I was reading Of snakes and rubies; Or why I chose Python over Ruby which is an article comparing Python and Ruby. The blog article has loads of comments. This one I liked in particular
"For people writing good production code in PHP, I'm not trying to pile on - I know you get disrespected enough. It's possible to write well-structured sites on PHP, and lots of you do. It's just that in PHP, anyone can learn how to create spaghetti code in 10 minutes, but you have to learn a decent-sized body of knowledge to gain the ability to separate presentation from logic. By contrast, when novices get started in Rails, they're using good structure by default. They have to make an effort to screw it up."
That is soo true! Because you have to do Rails in the Rails way and (unless you're exceptional) in no other way, all your apps will follow a certain clean standard.
Why am I pointing this out? Because Zope2 is just as bad as PHP in this way. A lot of beginners use Zope's web interface (aka. Zope Management Interface, ZMI) to write code for their web sites and web apps. That's the equivalent of a non-guru PHP developer who naively mixes SQL with CSS with HTML with business logic all in one document. Not good. Or is it?
I'm about to slowly leave Zope2 for Zope3 where things are really strict. Apparently, the reason why the configuration is done in XML is to force people to not mess up their code. At first I was very reluctant to this almost arrogant approach. PHP is not successful because of technical raw power but because of thoughtlessness.
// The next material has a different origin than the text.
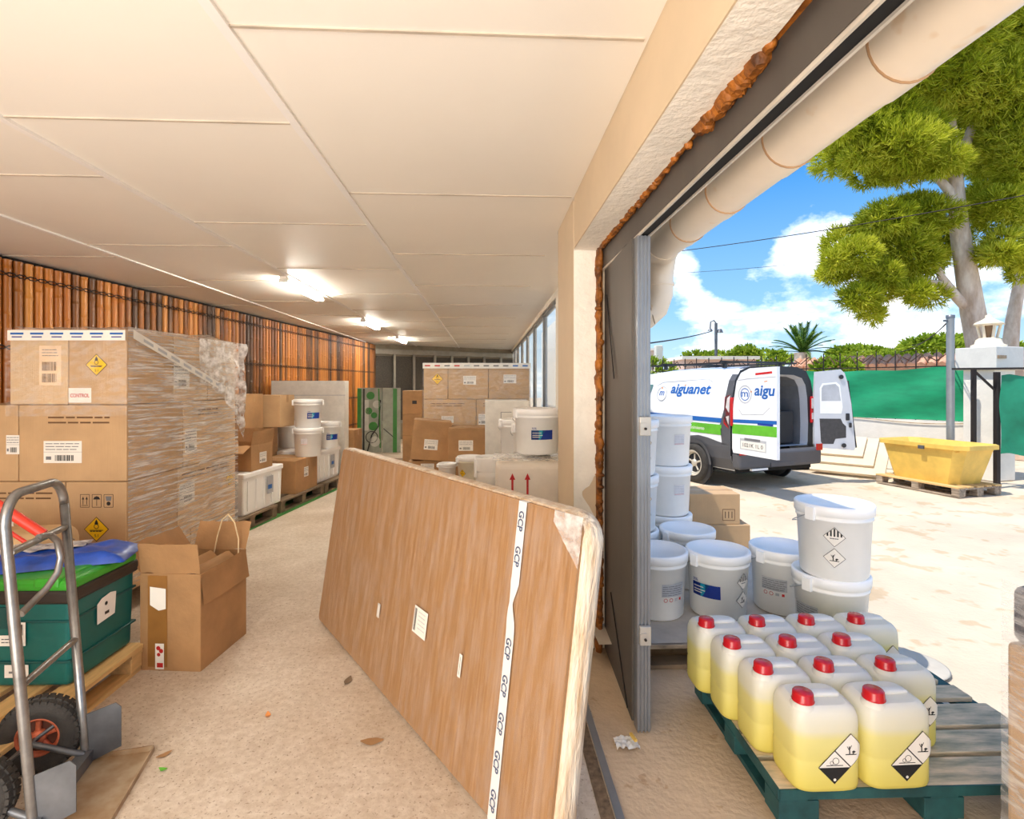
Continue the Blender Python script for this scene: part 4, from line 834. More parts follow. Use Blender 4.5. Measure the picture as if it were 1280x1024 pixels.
# tissue + scraps
t=thing('crumpled_tissue','crumpled white tissue on the ground at the foot of the door post','tissue',(*W(783,2.30),.0),0)
MB().grid(lambda u,v:((u-.5)*.10,(v-.5)*.08,.004+.03*abs(noise.noise(V((u*4,v*4,0))))),14,14).build('tissue_sheet',offw,t,smooth=True)
MB().box((.03,.0,.03),(.012,.05,.01),rz=.2).build('yellow_scrap',mat('yellow_scrap_m',(232,190,90),.6),t)
k=0
for (px,py,mm_,s,lab) in((204,963,green,.02,'tiny green scrap on the floor near the toe plate'),(205,945,card_d,.03,'brown leaf scrap on the floor near the toe plate'),(335,895,orange,.025,'small orange leaf on the open floor'),(465,928,card_d,.05,'brown stain-like dry leaf on the floor before the board'),(435,852,woodd,.04,'dark dry leaf near the board foot'),(408,770,orange,.02,'orange crumb on the floor at the board corner')):
    d=H*F/(py-HY); x,y=W(px,d); b=MB(); b.grid(lambda u,v:((u-.5)*s*2,(v-.5)*s*math.sin(PI*min(max(u,.05),.95)),.003+.012*abs(u-.5)),6,3); o=b.build('dry_leaf',mm_); o.location=(x,y,0); o.rotation_euler.z=px; tag(o,lab,'leaf')
# ------------------------------------------------------------------ van
VO=(4.44,7.92,0); VR=math.radians(20)
van=thing('delivery_van','white delivery van with both rear doors open in the yard','van',VO,VR)
PR=[(.80,.28),(.865,.45),(.885,.62),(.89,.95),(.865,1.35),(.80,1.62),(.70,1.77),(.50,1.835),(0,1.85)]
def half(z):
    for (a,za),(c,zc) in zip(PR,PR[1:]):
        if za<=z<=zc: return a+(c-a)*(z-za)/(zc-za)
    return .8
st_=[(0,1.0,0),(.04,1.0,0),(1.0,1.01,0),(1.6,1.01,-.03),(2.1,1.0,-.09),(2.6,.99,-.17),(2.9,.97,-.25),(3.3,.95,-.52),(3.55,.94,-.74),(4.0,.92,-.84),(4.15,.86,-.98),(4.2,.8,-1.1)]
b=MB(); rings=[]
for y,s,dz in st_:
    ring=[]
    P=[(x,z) for x,z in PR]+[(-x,z) for x,z in PR[-2::-1]]
    for x,z in P:
        k=(1.85+dz-.28)/(1.57); zz=.28+(z-.28)*k if True else z
        if dz<0: zz=min(z,1.85+dz-(1.85-z)*.15) if z>.95 else min(z,.28+(z-.28)*max(k,.6))
        ring.append(b.b.verts.new((x*s,y,zz)))
    rings.append(ring)
n=len(rings[0])
for a,c in zip(rings,rings[1:]):
    for i in range(n-1):
        f=b.b.faces.new((a[i],a[i+1],c[i+1],c[i])); f.smooth=True
b.b.faces.new(rings[-1]); b.build('body',vanW,van)
def vside(a,b_,c): return V((-(half(b_)*1.0+c+.004+.0089*min(1,max(0,-a))),-a,b_))
def vart(name,lay,lab=None,parent=None): return art(name,lay,vside,parent or van,lab,slice_u=True,slice_v=True,step=.09)
# grey lower cladding + D pillar
vart('side_cladding',[[('p',[(-2.2,.29),(0,.29),(0,.66),(-.25,.70),(-.45,.74),(-.65,.76),(-.95,.72),(-1.12,.5),(-2.2,.45)],vanG)]])
vart('rear_pillar_trim',[[('p',[(-.16,.66),(0,.66),(0,1.83),(-.10,1.83),(-.03-.1,1.2),(-.2,.95)],vanG)]])
vart('blue_stripe',[[('p',[(-2.3,.99),(-.17,.985),(-.17,1.055),(-2.3,1.06)],blue)]])
gs=vart('green_stripe',[[('p',[(-2.3,.80),(-.16,.80),(-.17,.955),(-2.3,.96)],green)],[('t','mantenimiento',-1.0,.85,.05,paper,{'w':.48})]])
vart('lettering',[[('t','aiguanet',-1.36,1.355,.215,blue,{'w':.92,'shear':.15}),('l',[(-1.05,1.54),(-1.0,1.56)],.015,orange)]])
vart('logo',[[('o',-1.58,1.40,.13,.014,lgrey),('t','m',-1.65,1.37,.075,blue,{'w':.13,'shear':.2}),('c',-1.6,1.5,.016,orange)]])
vart('tail_light_side',[[('p',[(-.13,.98),(-.02,.90),(-.02,1.42),(-.13,1.38)],tailR)],[('p',[(-.10,1.22),(-.03,1.14),(-.03,1.40),(-.08,1.36)],tailC),('p',[(-.09,1.08),(-.03,1.10),(-.03,.96)],tailC)]])
vart('body_crease_shade',[[('l',[(-1.75,1.54),(-1.6,1.60),(-.55,1.65),(-.42,1.60)],.012,lgrey)]])  # light grey line paints the shade along the pressed side crease
vart('front_window',[[('p',[(-2.75,1.15),(-1.98,1.10),(-1.86,1.56),(-2.2,1.56),(-2.5,1.45)],glassD)]])
# wheel arches and wheels
for sx in(-1,1):
    for wy in(.74,3.35):
        b=MB(); b.lathe([(.36,0),(.36,.03)],28,(sx*.895 if sx<0 else .865,wy,.30),'x'); b.build('wheel_arch',vanD,van)
        if sx<0:
            b=MB(); P=[(math.cos(a)*.40,math.sin(a)*.40) for a in [PI*k/14-.05 for k in range(15)]]; q=[(math.cos(a)*.34,math.sin(a)*.34) for a in [PI*k/14-.05 for k in range(15)]]
            for i in range(14): b.face([(-.93,wy+P[i][0],.31+P[i][1]),(-.93,wy+P[i+1][0],.31+P[i+1][1]),(-.915,wy+q[i+1][0],.31+q[i+1][1]),(-.915,wy+q[i][0],.31+q[i][1])])
            b.build('arch_lip',vanG,van)
        wheel(van,(sx*.84,wy,.31),(-sx*-1 if False else (1 if sx<0 else -1),0,0),.31,.20,rim,False)
MB().box((0,1.8,.34),(1.6,3.6,.2)).build('underbody',blk,van)
# rear: frame ring, interior
def loop(s,dz=0,y=0,zb_=.56):
    P=[(x*s,z) for x,z in PR[1:]]; P=[(x,max(z,zb_)+0) for x,z in P]; return P+[(-x,z) for x,z in P[-2::-1]]
b=MB()
outer=[(x,z) for x,z in PR[2:]]; outer=[(.885,.50)]+outer
inner=[(.72,.60),(.73,.66),(.74,.95),(.72,1.35),(.68,1.55),(.60,1.66),(.42,1.71),(0,1.72)]
outer=outer[:1]+[(.887,.62),(.89,.95),(.865,1.35),(.80,1.62),(.70,1.77),(.50,1.835),(0,1.85)]
def mirror(P): return P+[(-x,z) for x,z in P[-2::-1]]
O=mirror(outer); I=mirror(inner)
for i in range(len(O)-1): b.face([(O[i][0],0,O[i][1]),(O[i+1][0],0,O[i+1][1]),(I[i+1][0],.0,I[i+1][1]),(I[i][0],.0,I[i][1])])
b.build('rear_door_frame',vanD,van)
b=MB(); I2=[(x*.97,z*.985) for x,z in I]
for i in range(len(I)-1):
    b.face([(I[i][0],0,I[i][1]),(I[i+1][0],0,I[i+1][1]),(I2[i+1][0],.12,I2[i+1][1]),(I2[i][0],.12,I2[i][1])])
b.face([(-.72,0,.60),(.72,0,.60),(.70,.12,.60),(-.70,.12,.60)]); b.build('inner_door_frame',vanI,van)
b=MB(); 
for i in range(len(I2)-1): b.face([(I2[i][0],.12,I2[i][1]),(I2[i+1][0],.12,I2[i+1][1]),(I2[i+1][0],1.9,I2[i+1][1]),(I2[i][0],1.9,I2[i][1])])
b.face([(-.7,.12,.6),(.7,.12,.6),(.7,1.9,.6),(-.7,1.9,.6)]); b.face([(-.7,1.9,.6),(.7,1.9,.6),(.7,1.9,1.7),(-.7,1.9,1.7)]); b.build('cargo_lining',mat('cargo_grey',(120,122,126),.7),van)
MB().box((.1,.5,.88),(1.0,.7,.52),bev=.02).build('cargo_tool_chest',mat('dark_cargo',(40,40,42),.6),van)
b=MB(); b.box((0,-.07,.44),(1.74,.16,.26),bev=.05); b.box((0,-.13,.36),(.5,.06,.06)); b.build('rear_bumper',vanG,van)
MB().box((-.45,-.12,.30),(.32,.04,.03)).build('bumper_step',white,van)
for sx in(-1,1):
    tl_=MB().box((sx*.835,-.012,1.16),(.11,.05,.42),bev=.012).build('tail_light',tailR,van); MB().box((sx*.81,-.04,1.26),(.07,.012,.16)).box((sx*.81,-.04,1.06),(.06,.012,.1)).build('clear_lens',tailC,tl_)
    MB().box((sx*.80,-.15,.58),(.12,.02,.10)).build('reflector',tailR,van)
b=MB(); b.bar((-.6,.1,1.90),(-.6,2.2,1.90),.03,.03); b.bar((.6,.1,1.90),(.6,2.2,1.90),.03,.03)
for y in(.4,1.8): b.bar((-.68,y,1.92),(.68,y,1.92),.04,.03); [b.box((s*.6,y,1.86),(.05,.05,.08)) for s in(-1,1)]
b.build('roof_rack',vanD,van)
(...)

You don't have to change gears, turn, break, check mirrors and throttle to get started. Just apply more gas!
Perhaps the Zope community can learn something from Rails here. Getting started should be PHP-like easy and moving from "Hello World!" towards something much more complicated should be done in a strict fashion.
I know I did. At Fry-IT we have command line tools that allow you to create a structured (filesystem based) web app filled with folders, stubs, standard templates and blank .py
files where you fill in the blanks and within minutes you have a well structured codebase. It's not as good as the Rails tools but he idea is the same. Let's learn from PHP and Rails, a non-PhD threshold to get started to skip boilerplate stuff and a set one way to do it once you've started.